Ruth Reinhold did many things in aviation, from barnstorming to teaching pilots to fly four-engine bombers during World War II, but she probably was best known for being Barry Goldwater’s pilot for 20 years.  Just before World War II, Barry Goldwater went to Ruth Reinhold for aid in upgrading his license to commercial. Mrs. Reinhold later taught other members of his family to fly, so when in 1958, Barry Goldwater and his brother, Bob, wanted a full-time professional pilot, Ruth was a natural choice.

 

When Senator Barry Goldwater entered the national political scene, Ruth Reinhold became his pilot as he campaigned in and out of state. The arrangement continued long after his election.

In 1969 she was presented the Amelia Earhart Award by the OX-5 Club (pilots of the World War I planes powered by Curtiss OX-5 engines) for 35 years of dedication to aviation.
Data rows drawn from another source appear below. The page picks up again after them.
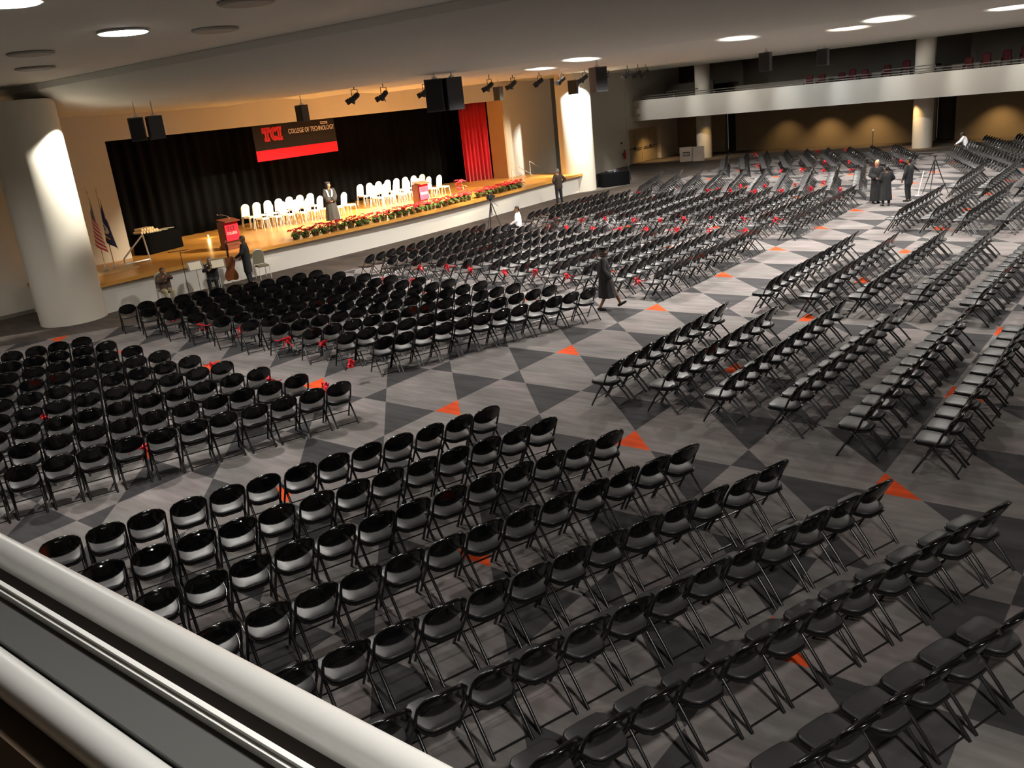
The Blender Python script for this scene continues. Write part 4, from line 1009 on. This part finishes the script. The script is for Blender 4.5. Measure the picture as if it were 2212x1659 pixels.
# person sitting at the far row end
figure('person in white shirt sitting at the far row end near the white column', (2.0, 41.35, 0), wz(-.92, -.2), J(True, chest=(0, .10, .84), neck=(0, .17, .99), head=(0, .22, 1.12), sl=(-.175, .15, .96), sr=(.175, .15, .96), el=(-.22, .30, .75), er=(.22, .30, .75), wl=(-.1, .48, .62), wr=(.1, .48, .62)), 1.72, 'skind', 'hairb', 'curly', [jacket('shirt'), trousers('suit'), shoes()])
# musicians, their chairs, stands and instruments
def violin(label, loc, rz, tilt, sc=1.0, name='violin', cat='violin', spike=False):
    t = thing(name, label, cat, loc, rz); t.scale = (sc, sc, sc)
    out = []
    for i in range(32):
        a = 2*PI*i/32; r = .10+.022*math.cos(2*a)-.022*math.cos(4*a); out.append((r*.92*math.sin(a)*(1+.12*-math.cos(a)), r*1.55*math.cos(a)))
    mx = Matrix.Rotation(tilt, 4, 'X')
    MB().prism(out, .035, 0, mx).obj('body', 'violin', t)
    MB().box(-.012, .012, .14, .34, .025, .04, mx=mx).obj('neck', 'mbl', t)
    MB().tube([tuple(mx @ Vector(p)) for p in ((0, .34, .03), (0, .37, .035), (0, .385, .02), (0, .37, .012))], .011, 6).obj('scroll', 'violin', t)
    MB().box(-.02, .02, -.02, -.012, .035, .055, mx=mx).obj('bridge', 'paper', t)
    if spike: MB().tube([tuple(mx @ Vector((0, -.17, .017))), tuple(mx @ Vector((0, -.24, .017)))], .004, 6).obj('end_pin', 'chrome', t)
    return t
olive = stage_chair('olive', 'silver')
MUS = [(-13.95, 4.2, wz(.5, -.15)), (-13.9, 5.95, wz(.75, -.6)), (-14.05, 8.1, wz(1, -.3))]
for i, (x, y, r) in enumerate(MUS):
    o = olive if i == 0 else copytree(olive); o.location = (x, y, 0); o.rotation_euler = (0, 0, r)
    tag(o, ('olive padded chair under the musician nearest the big column', 'olive padded chair under the middle musician in front of the stage', 'empty olive padded chair behind the standing musician')[i], 'chair', 'olive chairs by the stage')
arms_v = dict(el=(-.22, .16, .90), wl=(-.10, .36, .98), er=(.27, .10, .82), wr=(.10, .28, .86))
figure('seated musician in brown coat playing violin nearest the big column', (-13.9, 4.2, 0), MUS[0][2], J(True, **arms_v), 1.60, 'skind', 'hairb', 'short', [jacket('brownw'), trousers('tanc'), shoes()])
figure('seated grey haired musician in black playing violin in front of the stage', (-13.85, 5.95, 0), MUS[1][2], J(True, **arms_v), 1.60, 'skinl', 'hairg', 'bob', [jacket('gown'), trousers('suit'), shoes()])
figure('standing long haired musician in black seen from behind with a cello', (-13.6, 7.2, 0), wz(-.7, -.55), J(el=(-.28, .05, 1.13), wl=(-.22, .28, 1.0), er=(.25, .0, 1.12), wr=(.2, .2, .95)), 1.70, 'skinl', 'hairbr', 'long', [jacket('gown', .45), trousers('suit'), shoes()])
violin('violin held by the musician nearest the big column', (-13.52, 4.0, .93), MUS[0][2]+.5, .15)
violin('violin held by the grey haired musician', (-13.52, 5.62, .95), MUS[1][2]+.5, .15)
violin('brown cello leaning beside the standing musician', (-13.95, 6.75, .62), wz(.8, -.4), PI/2-.15, 2.55, 'cello', 'cello', True)
def stand(label, loc, rz, top=1.15, desk=True):
    t = thing('music_stand', label, 'music stand', loc, rz)
    MB().tube([(0, 0, .30), (0, 0, top)], .011, 6).obj('pole', 'grey2', t)
    for k in range(3):
        a = 2*PI*k/3; MB().tube([(0, 0, .34), (.27*math.cos(a), .27*math.sin(a), .005)], .009, 6).obj('leg', 'grey2', t)
    d = MB().box(-.25, .25, -.006, .006, -.02, .30, mx=Matrix.Translation((0, 0, top)) @ Matrix.Rotation(-.5, 4, 'X')).obj('desk', 'olive' if desk else 'grey2', t)
    MB().box(-.2, .2, -.012, -.006, .0, .26, mx=Matrix.Translation((0, 0, top)) @ Matrix.Rotation(-.5, 4, 'X')).obj('sheet_music', 'paper', t)
    return t
stand('olive music stand before the grey haired musician', (-13.1, 5.75, 0), wz(-.8, .5), .92)
stand('grey music stand between the two violin players', (-13.2, 5.0, 0), wz(-.8, .2), 1.0, False)
t = thing('microphone_stand', 'thin black boom microphone stand between the violin players', 'microphone stand', (-14.2, 5.15, 0))
MB().tube([(0, 0, 0), (0, 0, 1.55)], .012, 6).obj('pole', 'mbl', t); MB().tube([(-.28, -.28, 1.55), (.2, .2, 1.57)], .012, 6).obj('boom', 'mbl', t); MB().lathe([(.14, 0), (.14, .02), (.02, .04)], 16).obj('base', 'mbl', t)

# tripods, tables, posters, doors ------------------------------------------
def tripod(label, loc, top, spread, camera):
    t = thing('tripod', label, 'tripod', loc)
    for k in range(3):
        a = .5+2*PI*k/3; MB().tube([(.03*math.cos(a), .03*math.sin(a), top-.12), (spread*.5*math.cos(a), spread*.5*math.sin(a), top*.45), (spread*math.cos(a), spread*math.sin(a), .01)], [.022, .018, .013], 6).obj('leg', 'mbl', t)
    MB().tube([(0, 0, top*.55), (0, 0, top)], .018, 6).obj('centre_column', 'mbl', t)
    for k in range(3):
        a = .5+2*PI*k/3; MB().tube([(0, 0, top*.55), (spread*.45*math.cos(a), spread*.45*math.sin(a), top*.52)], .009, 6).obj('brace', 'mbl', t)
    MB().box(-.05, .05, -.05, .05, top, top+.06, bev=.01).obj('head', 'mbl', t)
    if camera:
        MB().tube([(.05, 0, top), (.30, .08, top-.25)], .01, 6).obj('pan_handle', 'mbl', t)
    return t
tripod('tripod carrying a video camera in front of the stage', (-11.1, 17.7, 0), 1.32, .42, True)
c = thing('video_camera', 'black video camera on the tripod before the poinsettias', 'camera', (-11.1, 17.7, 1.38))
MB().box(-.07, .07, -.18, .16, 0, .16, bev=.015).obj('body', 'mbl', c); MB().lathe([(.05, 0), (.06, .10), (.05, .12)], 14, mx=Matrix.Translation((0, .15, .08)) @ Matrix.Rotation(-PI/2, 4, 'X')).obj('lens', 'grille', c); MB().box(-.02, .02, -.1, .1, .2, .24).obj('handle', 'mbl', c); MB().box(-.1, -.07, -.1, .02, .06, .13).obj('viewfinder', 'mbl', c)
tripod('thin empty tripod standing in the aisle beside the dark suited man', (3.85, 26.9, 0), 1.45, .55, False)
t = thing('mixer_table', 'black draped table with sound equipment at the stage end', 'table', (-14.35, 32.6, 0), 1.05)
mb = MB(); V = []; F = []; n = 64
for j, z in enumerate((0, .74)):
    for i in range(n):
        a = 2*PI*i/n; c_, s_ = math.cos(a), math.sin(a); k = 1+(.025*math.sin(i*PI*2/4) if j == 0 else 0)
        V.append((.85*k*abs(c_)**.2*(1 if c_ > 0 else -1), .42*k*abs(s_)**.2*(1 if s_ > 0 else -1), z))
for i in range(n): F.append((i, (i+1) % n, n+(i+1) % n, n+i))
F.append(tuple(range(n, 2*n))); mb.add(V, F); mb.obj('skirt', 'black', t, smooth=60)
q = thing('mixing_desk', 'small sound mixer with a blue light on the black table', 'mixer', (-14.35, 32.6, .745), 1.05)
MB().box(-.4, .3, -.2, .2, 0, .10, bev=.02, mx=Matrix.Rotation(.12, 4, 'X')).obj('console', 'mbl', q); MB().box(.0, .02, -.215, -.2, .04, .06).obj('indicator', 'blue', q)
for k in range(6): MB().box(-.35+k*.1, -.33+k*.1, -.12, .1, .10, .125, mx=Matrix.Rotation(.12, 4, 'X')).obj('fader', 'grey2', q)
t = stage_chair('mbl', 'tube', 'stacking_chair'); t.location = (-14.5, 34.1, 0); t.rotation_euler = (0, 0, 2.2); tag(t, 'dark chair behind the black equipment table', 'chair')
def board(label, x, y, w_, pr):
    t = thing('poster_board', label, 'poster', (x, y, 0), .28)
    MB().box(-w_/2, w_/2, -.02, .02, .02, .98, bev=.004).obj('board', 'poster', t)
    if pr:
        MB().box(-.22, .26, -.026, -.02, .38, .66).obj('dark_print', 'screen', t)
        for k in range(4): MB().box(-.18+k*.1, -.11+k*.1, -.029, -.026, .44+.03*(k % 2), .58).obj('pale_mark', 'poster', t)
    else:
        MB().tube([(.05, -.022, .5), (.3, -.022, .78)], .012, 4).obj('pale_stroke', 'paper', t); MB().tube([(.02, -.022, .5), (-.3, -.022, .3)], .012, 4).obj('pale_stroke', 'paper', t)
    for s in (-1, 1): MB().tube([(s*w_*.4, .02, .6), (s*w_*.4, .30, 0)], .012, 5).obj('easel_leg', 'mbl', t)
board('white poster board with a dark printed picture by the far column', -16.0, 45.2-.5, .86, True)
board('white poster board with faint shapes beside the printed one', -15.1, 45.05-.3, .78, False)
for k, (ya, yb, nm) in enumerate(((44.3, 46.45, 'door_1'), (46.55, 48.7, 'door_2'))):
    d = struct(MB().box(-20.5, -20.42, ya, yb, 0, 2.33, bev=.01).obj(nm, 'door'))
    MB().tube([(-20.34, ya+.15, 1.02), (-20.34, yb-.15, 1.02)], .028, 8).obj('push_bar', 'mbl', d)
    MB().box(-20.42, -20.32, (ya+yb)/2-.06, (ya+yb)/2+.06, .93, 1.12, bev=.01).obj('latch_case', 'mbl', d)
    MB().tube([(-20.36, (ya+yb)/2, 1.1), (-20.36, (ya+yb)/2, 2.25)], .012, 6).obj('latch_rod', 'grey2', d)
struct(MB().box(-20.55, -20.38, 46.45, 46.55, 0, 2.35).obj('trim_4', 'tan'), 'tan post between the two doors')
t = thing('fire_extinguisher', 'red fire extinguisher hanging on the wall beside the doors', 'extinguisher', (-19.78, 43.0, .55))
MB().lathe([(.075, 0), (.085, .03), (.085, .42), (.05, .5), (.025, .52)], 18).obj('cylinder', 'fire', t, smooth=40); MB().box(-.02, .02, -.09, .06, .52, .58).obj('valve', 'mbl', t); MB().tube([(0, -.06, .55), (.03, -.12, .45), (.04, -.11, .2)], .014, 6).obj('hose', 'mbl', t); MB().box(-.15, -.08, -.06, .06, .2, .4).obj('wall_bracket', 'grey2', t)
t = thing('wall_switch', 'small dark switch plate on the wall above the extinguisher', 'switch', (-19.98, 43.0, 1.55)); MB().box(-.10, .02, -.04, .04, 0, .12, bev=.004).obj('plate', 'mbl', t); MB().box(.02, .03, -.012, .012, .04, .08).obj('toggle', 'grey2', t)
t = thing('wall_speaker', 'small pale box loudspeaker on the end of the balcony front', 'speaker', (-19.75, 44.9, 3.35)); MB().box(-.2, .2, -.16, .1, 0, .42, bev=.04).obj('cabinet', 'poster', t); MB().box(-.15, .15, -.17, -.16, .05, .37).obj('grille', 'wall', t)
t = MB().box(-.21, .21, -.28, .28, 0, .012).obj('paper_sheet', 'paper'); t.location = (-12.2, 31.3, .0); t.rotation_euler = (0, 0, .3)
bpy.data.objects.remove(t)
t = thing('floor_stand', 'thin stand with a small white knob behind the back rows', 'stand', (-3.6, 44.2, 0)); MB().tube([(0, 0, 0), (0, 0, 1.35)], .02, 6).obj('pole', 'mbl', t); MB().ball((0, 0, 1.38), .06, 10).obj('knob', 'shirt', t); MB().lathe([(.16, 0), (.16, .03), (.03, .05)], 16).obj('base', 'mbl', t)
t = thing('white_stand', 'thin white stick stand leaning in the aisle near the tripod', 'stand', (3.35, 26.6, 0)); MB().tube([(0, 0, .0), (.16, .1, .95)], .02, 6).obj('stick', 'shirt', t); MB().lathe([(.1, 0), (.1, .02), (.02, .03)], 12).obj('foot', 'shirt', t)

# far balcony rail and seats
t = thing('balcony_rail', 'triple pale pipe rail along the far balcony front', 'railing', (-7, 45.15, 4.28))
for z in (.10, .24): MB().tube([(-13.1, 0, z), (24, 0, z)], .028, 6).obj('pipe', 'chrome', t)
for i in range(13): MB().tube([(-13+i*3, 0, 0), (-13+i*3, 0, .26)], .022, 6).obj('rail_post', 'chrome', t)
for xa, xb in ((-10.5, -8.2), (3.6, 6.4)):
    MB().tube([(xa, 0, .40), (xb, 0, .40)], .028, 6).obj('upper_pipe', 'chrome', t)
    for x in (xa, xb): MB().tube([(x, 0, .24), (x, 0, .40)], .022, 6).obj('rail_post', 'chrome', t)
def aud():
    t = thing('audience_chair', 'x', 'seat'); MB().box(-.23, .23, -.2, .2, .40, .48, bev=.03).obj('cushion', 'redseat', t)
    MB().box(-.23, .23, -.05, .05, 0, .62, bev=.05, mx=Matrix.Translation((0, .20, .42)) @ Matrix.Rotation(-.15, 4, 'X')).obj('backrest', 'redseat', t)
    for s in (-1, 1): MB().box(s*.25-.02, s*.25+.02, -.15, .2, 0, .62, bev=.01).obj('side_frame', 'mbl', t)
    return t
a0 = aud(); xs_ = [(-8.7, 47.6, .35), (-7.9, 47.6, .35), (-6.7, 47.7, .32), (-6.1, 47.9, .45), (-5.3, 47.7, .35), (-4.1, 48.2, .5), (-3.1, 48.6, .65), (.5, 47.9, .45), (1.35, 48.2, .6), (2.4, 48.2, .65), (3.3, 48.3, .75), (4.2, 48.3, .75)]
for i, (x, y, zz) in enumerate(xs_):
    o = a0 if i == 0 else copytree(a0); o.location = (x, y, 3.4+zz)
    if zz > 0: struct(MB().box(x-.4, x+.4, y-.4, y+.5, 3.4, 3.4+zz).obj('balcony_step', 'upper'))
    tag(o, 'dark red balcony seat, %s counted from the stage side' % ORD[i], 'seat', 'dark red seats on the far balcony')
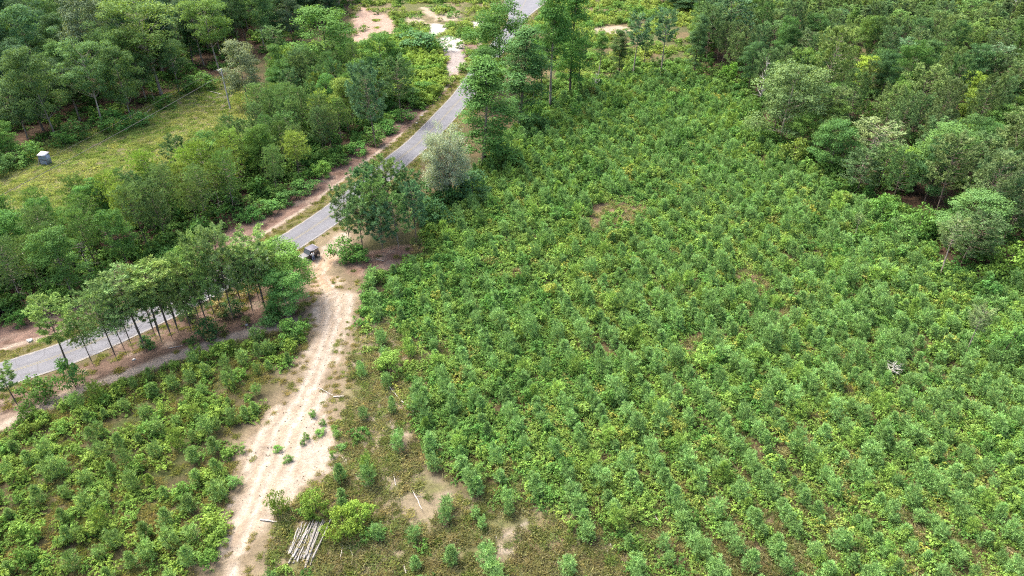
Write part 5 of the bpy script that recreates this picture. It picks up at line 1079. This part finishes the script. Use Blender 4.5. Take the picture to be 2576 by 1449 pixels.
for sx in (-1, 1):
    for k in range(4): skin('finger', [(sx*(.055-.004*k), .31, 1.135-.018*k), (sx*(.04-.004*k), .345-.004*abs(k-1), 1.14-.018*k), (sx*.022, .35, 1.137-.018*k)], [(0, 1), (1, 2)], [.010, .009, .008], M_SKIN, body, 0, 1)
    skin('thumb', [(sx*.06, .29, 1.145), (sx*.045, .305, 1.17), (sx*.025, .32, 1.175)], [(0, 1), (1, 2)], [.011, .010, .009], M_SKIN, body, 0, 1)
    G = Geo(); G.box((sx*.03, .113, 1.635), (.022, .012, .012)); obj('eye', G.mesh('eye', M_HAIR), body)
    skin('ear', [(sx*.085, .01, 1.645), (sx*.09, .005, 1.61)], [(0, 1)], [.016, .012], M_SKIN, body, 0, 1)
skin('nose', [(0, .105, 1.63), (0, .125, 1.60)], [(0, 1)], [.01, .015], M_SKIN, body, 0, 1)
G = Geo(); G.box((0, .108, 1.565), (.045, .012, .01)); obj('mouth', G.mesh('mouth', M_TAIL), body)

# ------------------------------------------------------------------ paved corner with a clay bank at the far top right
cx, cy = g(2572, 6)
cp = tag(strip('paved_lot', np.array([(cx-3.0, cy+1.5), (cx+5, cy+1.0), (cx+30, cy+.5)]), [-9, -4, 0, 4], .62, M_ROAD), None)
M_CLAY = noise_mat('pink_clay_bank', (.25, .195, .17), (.33, .275, .24), .8, .95, .5)
G = Geo(); nb = 14; V = []; rb = np.random.default_rng(12)
for i in range(nb):
    x_ = cx-3.6+i*2.2; 
    for j, (dy, z_) in enumerate(((-3.2, .63), (-5.0, .60), (-6.8, .45), (-8.2, -.2))): V.append((x_+rb.normal(0, .2), cy+1+dy+rb.normal(0, .35), z_))
G.grid(V, [(i*4+j, (i+1)*4+j, (i+1)*4+j+1, i*4+j+1) for i in range(nb-1) for j in range(3)]); tag(obj('clay_bank_ground', G.mesh('clay_bank_ground', M_CLAY, True)), kind='structure')
G = Geo(); G.tube([(cx-3.6, cy-5.5, .1), (cx-2.9, cy+2, .75), (cx-2.2, cy+9, .75)], [.12, .12, .12], 8); tag(obj('white_pipe', G.mesh('white_pipe', M_TRIM, True)), 'white pipe edging the paved lot in the top right corner', 'pipe')
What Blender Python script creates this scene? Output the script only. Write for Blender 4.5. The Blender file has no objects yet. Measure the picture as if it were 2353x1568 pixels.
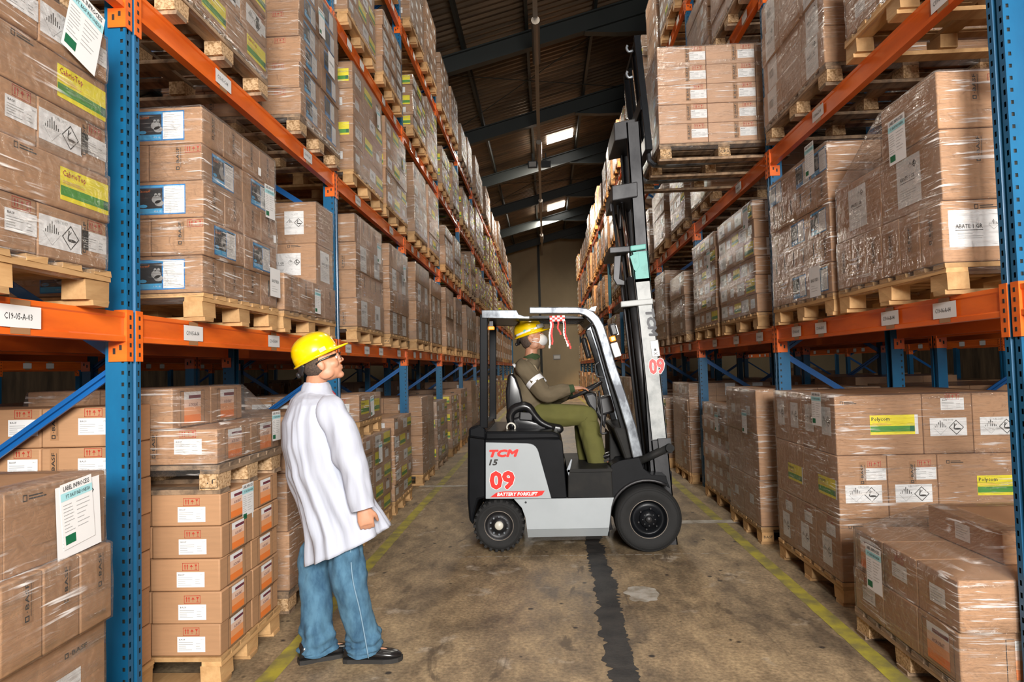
import bpy, bmesh, math, random
from mathutils import Vector, Matrix, noise
R = math.radians
sc = bpy.context.scene
col = sc.collection
# ---------------------------------------------------------------- camera, world, lights, exposure
YAW, PITCH, ROLL = 0.04776, 0.04052, -0.02682
cf = Vector((-math.sin(YAW) * math.cos(PITCH), math.cos(YAW) * math.cos(PITCH), math.sin(PITCH)))
cr = Vector((math.cos(YAW), math.sin(YAW), 0)); cu = cr.cross(cf)
cr2 = cr * math.cos(ROLL) + cu * math.sin(ROLL); cu2 = cu * math.cos(ROLL) - cr * math.sin(ROLL)
CAM = Vector((0, 0, 1.515))
cd = bpy.data.cameras.new('camera'); cam = bpy.data.objects.new('camera', cd); col.objects.link(cam)
cd.lens = 24.005; cd.sensor_width = 36; cd.clip_end = 200; cd.clip_start = 0.05
m = Matrix((cr2, cu2, -cf)).transposed().to_4x4(); m.translation = CAM; cam.matrix_world = m
sc.camera = cam
sc.view_settings.view_transform = 'Standard'; sc.view_settings.look = 'None'
sc.view_settings.gamma = 1; sc.view_settings.use_curve_mapping = False
sc.view_settings.exposure = 0.62
w = bpy.data.worlds.new('sky'); sc.world = w; w.use_nodes = True
w.node_tree.nodes['Background'].inputs[0].default_value = (.75, .87, 1, 1)
w.node_tree.nodes['Background'].inputs[1].default_value = 0.18
def area(name, loc, aim, sx, sy, power, color=(1, 1, 1)):
    l = bpy.data.lights.new(name, 'AREA'); l.shape = 'RECTANGLE'; l.size = sx; l.size_y = sy
    l.energy = power; l.color = color
    o = bpy.data.objects.new(name, l); col.objects.link(o); o.location = loc
    o.rotation_euler = (Vector(aim) - Vector(loc)).to_track_quat('-Z', 'Y').to_euler(); return o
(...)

She served on the old State Board of Aeronautics before it became part of the Highway Commission and was the first woman to have served as a board member.

 

Ruth Reinhold wrote a history of Arizona aviation entitled Sky Pioneering: Arizona in Aviation History, published in 1982 by the University of Arizona Press.

 

She died in 1985 at the age of 83 after doing a magnificent job for aviation in the state. As she said, “Women can fly as well as men,” a statement she proved over and over in her lifetime.